Exercise instructions:
Would you print the material exactly, starting at its first line and ending at the line holding "SC = bpy.context.scene;"?

Stored entries:
━━━━━━━━━━━━━━━━━━━━━━━━━━━━━━
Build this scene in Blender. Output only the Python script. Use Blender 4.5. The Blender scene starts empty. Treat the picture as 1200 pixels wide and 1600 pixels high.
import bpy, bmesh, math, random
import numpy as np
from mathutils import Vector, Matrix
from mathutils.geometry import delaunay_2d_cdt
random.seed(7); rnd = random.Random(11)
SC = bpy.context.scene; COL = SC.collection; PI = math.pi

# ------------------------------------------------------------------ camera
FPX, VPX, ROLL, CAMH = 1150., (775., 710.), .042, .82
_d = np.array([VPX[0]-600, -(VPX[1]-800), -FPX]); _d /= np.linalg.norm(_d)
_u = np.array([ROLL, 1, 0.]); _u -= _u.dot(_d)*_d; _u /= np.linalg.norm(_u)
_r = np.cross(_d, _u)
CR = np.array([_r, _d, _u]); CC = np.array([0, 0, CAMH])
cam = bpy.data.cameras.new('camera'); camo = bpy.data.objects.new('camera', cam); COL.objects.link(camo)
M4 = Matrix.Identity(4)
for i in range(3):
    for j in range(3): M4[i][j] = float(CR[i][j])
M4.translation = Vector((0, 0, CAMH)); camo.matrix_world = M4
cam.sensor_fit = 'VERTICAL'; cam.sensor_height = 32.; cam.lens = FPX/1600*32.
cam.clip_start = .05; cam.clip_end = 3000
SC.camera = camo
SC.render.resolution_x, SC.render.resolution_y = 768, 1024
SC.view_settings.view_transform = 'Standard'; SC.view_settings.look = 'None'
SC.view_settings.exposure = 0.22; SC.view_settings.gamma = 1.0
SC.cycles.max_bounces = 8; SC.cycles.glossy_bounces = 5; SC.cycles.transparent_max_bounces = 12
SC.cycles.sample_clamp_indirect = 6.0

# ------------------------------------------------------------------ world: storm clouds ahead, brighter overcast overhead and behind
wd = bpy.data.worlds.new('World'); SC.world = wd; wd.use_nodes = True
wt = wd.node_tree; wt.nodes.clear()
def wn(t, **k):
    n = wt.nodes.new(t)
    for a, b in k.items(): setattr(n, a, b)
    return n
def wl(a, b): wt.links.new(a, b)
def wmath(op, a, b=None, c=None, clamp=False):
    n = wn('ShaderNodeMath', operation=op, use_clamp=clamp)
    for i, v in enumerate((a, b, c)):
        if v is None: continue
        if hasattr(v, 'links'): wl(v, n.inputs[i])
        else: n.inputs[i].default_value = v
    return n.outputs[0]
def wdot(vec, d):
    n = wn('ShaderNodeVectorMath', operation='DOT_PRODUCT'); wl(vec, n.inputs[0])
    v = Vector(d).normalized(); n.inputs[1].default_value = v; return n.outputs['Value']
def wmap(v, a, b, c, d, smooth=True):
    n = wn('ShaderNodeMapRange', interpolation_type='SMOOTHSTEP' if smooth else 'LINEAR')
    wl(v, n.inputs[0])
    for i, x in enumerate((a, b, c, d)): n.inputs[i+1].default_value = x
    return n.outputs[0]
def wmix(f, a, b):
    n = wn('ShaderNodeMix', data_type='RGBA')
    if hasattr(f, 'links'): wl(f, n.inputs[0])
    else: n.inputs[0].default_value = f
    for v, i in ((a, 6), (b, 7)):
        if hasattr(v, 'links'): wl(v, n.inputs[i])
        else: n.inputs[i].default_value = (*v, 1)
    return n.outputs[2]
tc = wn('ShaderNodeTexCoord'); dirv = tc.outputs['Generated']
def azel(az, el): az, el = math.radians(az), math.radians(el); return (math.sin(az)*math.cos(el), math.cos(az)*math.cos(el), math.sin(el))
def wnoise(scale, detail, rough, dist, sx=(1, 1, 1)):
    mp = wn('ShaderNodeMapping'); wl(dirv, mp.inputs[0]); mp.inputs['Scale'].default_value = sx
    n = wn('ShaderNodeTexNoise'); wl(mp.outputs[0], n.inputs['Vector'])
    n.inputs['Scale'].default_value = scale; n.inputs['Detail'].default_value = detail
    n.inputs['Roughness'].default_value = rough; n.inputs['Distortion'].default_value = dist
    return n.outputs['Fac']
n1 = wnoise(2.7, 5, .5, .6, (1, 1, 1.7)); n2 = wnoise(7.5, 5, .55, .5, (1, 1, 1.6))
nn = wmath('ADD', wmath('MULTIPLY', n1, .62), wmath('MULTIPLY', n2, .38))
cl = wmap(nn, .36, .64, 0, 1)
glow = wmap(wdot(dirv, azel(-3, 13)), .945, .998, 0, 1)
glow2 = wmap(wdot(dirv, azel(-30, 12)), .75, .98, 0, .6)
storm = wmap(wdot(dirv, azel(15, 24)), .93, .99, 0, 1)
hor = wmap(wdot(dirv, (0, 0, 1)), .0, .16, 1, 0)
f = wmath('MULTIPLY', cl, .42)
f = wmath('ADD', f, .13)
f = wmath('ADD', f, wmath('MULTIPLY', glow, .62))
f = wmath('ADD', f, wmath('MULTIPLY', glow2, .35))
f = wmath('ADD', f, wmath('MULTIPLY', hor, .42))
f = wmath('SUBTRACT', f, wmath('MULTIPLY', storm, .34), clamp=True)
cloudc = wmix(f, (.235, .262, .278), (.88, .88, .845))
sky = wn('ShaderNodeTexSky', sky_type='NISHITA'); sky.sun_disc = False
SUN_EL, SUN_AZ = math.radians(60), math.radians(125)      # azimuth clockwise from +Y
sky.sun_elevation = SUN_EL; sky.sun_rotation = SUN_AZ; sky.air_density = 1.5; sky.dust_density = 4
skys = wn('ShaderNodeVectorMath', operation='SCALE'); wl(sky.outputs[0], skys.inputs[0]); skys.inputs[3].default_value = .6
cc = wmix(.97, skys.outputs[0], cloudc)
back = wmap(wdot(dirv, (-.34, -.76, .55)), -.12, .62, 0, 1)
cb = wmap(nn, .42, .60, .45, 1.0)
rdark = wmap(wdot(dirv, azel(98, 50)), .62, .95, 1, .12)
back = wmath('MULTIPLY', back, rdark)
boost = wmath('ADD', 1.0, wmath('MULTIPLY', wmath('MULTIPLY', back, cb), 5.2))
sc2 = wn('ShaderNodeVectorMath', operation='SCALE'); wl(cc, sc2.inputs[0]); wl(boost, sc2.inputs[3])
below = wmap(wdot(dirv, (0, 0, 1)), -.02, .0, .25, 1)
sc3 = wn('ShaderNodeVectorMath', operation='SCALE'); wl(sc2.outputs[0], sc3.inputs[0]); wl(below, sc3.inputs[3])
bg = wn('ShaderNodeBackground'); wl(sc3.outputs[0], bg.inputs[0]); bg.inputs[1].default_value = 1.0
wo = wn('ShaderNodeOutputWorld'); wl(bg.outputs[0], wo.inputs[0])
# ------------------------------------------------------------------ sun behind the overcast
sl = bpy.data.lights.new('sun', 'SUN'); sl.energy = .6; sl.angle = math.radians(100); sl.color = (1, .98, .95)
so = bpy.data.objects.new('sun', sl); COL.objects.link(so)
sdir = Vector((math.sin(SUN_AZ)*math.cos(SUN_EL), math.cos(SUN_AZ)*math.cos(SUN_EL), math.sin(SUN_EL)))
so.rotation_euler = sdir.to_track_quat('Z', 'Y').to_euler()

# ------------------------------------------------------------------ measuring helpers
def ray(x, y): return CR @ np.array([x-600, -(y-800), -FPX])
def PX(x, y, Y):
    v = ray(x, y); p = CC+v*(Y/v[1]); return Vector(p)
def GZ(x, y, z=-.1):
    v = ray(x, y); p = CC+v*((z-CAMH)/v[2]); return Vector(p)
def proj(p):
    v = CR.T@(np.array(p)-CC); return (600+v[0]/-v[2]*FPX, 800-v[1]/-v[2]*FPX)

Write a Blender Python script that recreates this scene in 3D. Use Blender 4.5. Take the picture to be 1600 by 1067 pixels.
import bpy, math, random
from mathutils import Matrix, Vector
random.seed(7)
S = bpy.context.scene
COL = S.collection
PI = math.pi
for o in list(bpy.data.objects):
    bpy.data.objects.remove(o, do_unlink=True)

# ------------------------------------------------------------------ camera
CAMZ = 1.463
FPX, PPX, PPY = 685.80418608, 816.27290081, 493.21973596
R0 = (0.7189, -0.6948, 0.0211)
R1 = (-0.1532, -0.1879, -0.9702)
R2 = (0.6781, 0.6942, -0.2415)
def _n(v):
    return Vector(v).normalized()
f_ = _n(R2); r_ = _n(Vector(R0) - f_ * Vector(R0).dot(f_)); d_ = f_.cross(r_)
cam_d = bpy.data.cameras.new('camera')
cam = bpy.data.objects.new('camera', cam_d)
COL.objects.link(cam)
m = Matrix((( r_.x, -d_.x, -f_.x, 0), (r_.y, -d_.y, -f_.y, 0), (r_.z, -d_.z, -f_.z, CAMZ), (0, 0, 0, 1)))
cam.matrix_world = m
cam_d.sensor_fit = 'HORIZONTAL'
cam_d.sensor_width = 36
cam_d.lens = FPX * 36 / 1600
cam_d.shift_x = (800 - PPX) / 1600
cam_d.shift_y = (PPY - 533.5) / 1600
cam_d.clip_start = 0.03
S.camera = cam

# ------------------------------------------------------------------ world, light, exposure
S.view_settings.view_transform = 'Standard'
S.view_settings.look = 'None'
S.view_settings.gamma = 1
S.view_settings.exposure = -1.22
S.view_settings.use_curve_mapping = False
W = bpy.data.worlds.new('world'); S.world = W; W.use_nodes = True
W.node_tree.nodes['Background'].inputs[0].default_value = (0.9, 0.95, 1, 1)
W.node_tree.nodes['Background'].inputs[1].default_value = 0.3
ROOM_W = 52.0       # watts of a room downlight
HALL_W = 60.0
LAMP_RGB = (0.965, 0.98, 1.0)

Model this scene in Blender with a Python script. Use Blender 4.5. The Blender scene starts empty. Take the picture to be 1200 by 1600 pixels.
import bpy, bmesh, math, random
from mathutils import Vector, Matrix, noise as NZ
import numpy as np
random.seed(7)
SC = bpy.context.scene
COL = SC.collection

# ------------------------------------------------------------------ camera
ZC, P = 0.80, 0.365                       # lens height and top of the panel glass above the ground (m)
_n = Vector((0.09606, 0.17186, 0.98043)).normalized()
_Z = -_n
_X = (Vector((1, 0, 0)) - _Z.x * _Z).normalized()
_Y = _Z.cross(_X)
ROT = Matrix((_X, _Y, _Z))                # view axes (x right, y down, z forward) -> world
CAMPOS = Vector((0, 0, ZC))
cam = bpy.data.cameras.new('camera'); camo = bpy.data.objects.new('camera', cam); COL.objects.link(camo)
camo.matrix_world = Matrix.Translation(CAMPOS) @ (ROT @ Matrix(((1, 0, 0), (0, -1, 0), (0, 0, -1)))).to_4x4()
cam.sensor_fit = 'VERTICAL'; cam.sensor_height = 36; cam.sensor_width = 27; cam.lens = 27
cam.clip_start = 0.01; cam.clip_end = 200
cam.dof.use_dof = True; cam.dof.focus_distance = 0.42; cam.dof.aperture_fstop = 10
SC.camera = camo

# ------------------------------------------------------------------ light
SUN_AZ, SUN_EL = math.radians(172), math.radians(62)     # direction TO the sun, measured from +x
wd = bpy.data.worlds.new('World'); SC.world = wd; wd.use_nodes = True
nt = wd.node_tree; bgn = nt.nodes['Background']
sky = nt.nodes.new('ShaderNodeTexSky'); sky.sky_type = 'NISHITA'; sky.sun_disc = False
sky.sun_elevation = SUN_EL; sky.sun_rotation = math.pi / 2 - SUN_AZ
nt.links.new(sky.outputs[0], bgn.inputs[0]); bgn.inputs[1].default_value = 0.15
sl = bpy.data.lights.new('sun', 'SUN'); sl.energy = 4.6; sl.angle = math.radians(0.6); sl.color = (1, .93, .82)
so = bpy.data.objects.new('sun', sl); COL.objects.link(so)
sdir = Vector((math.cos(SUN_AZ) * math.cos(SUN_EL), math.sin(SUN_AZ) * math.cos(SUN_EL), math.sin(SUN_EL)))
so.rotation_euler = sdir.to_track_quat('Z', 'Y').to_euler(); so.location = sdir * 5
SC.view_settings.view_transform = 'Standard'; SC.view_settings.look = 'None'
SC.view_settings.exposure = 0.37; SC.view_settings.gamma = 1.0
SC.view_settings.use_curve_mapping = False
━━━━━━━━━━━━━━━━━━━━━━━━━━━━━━
Solution to this exercise:
Build this scene in Blender. Output only the Python script. Use Blender 4.5. The Blender scene starts empty. Treat the picture as 1200 pixels wide and 1600 pixels high.
import bpy, bmesh, math, random
import numpy as np
from mathutils import Vector, Matrix
from mathutils.geometry import delaunay_2d_cdt
random.seed(7); rnd = random.Random(11)
SC = bpy.context.scene; COL = SC.collection; PI = math.pi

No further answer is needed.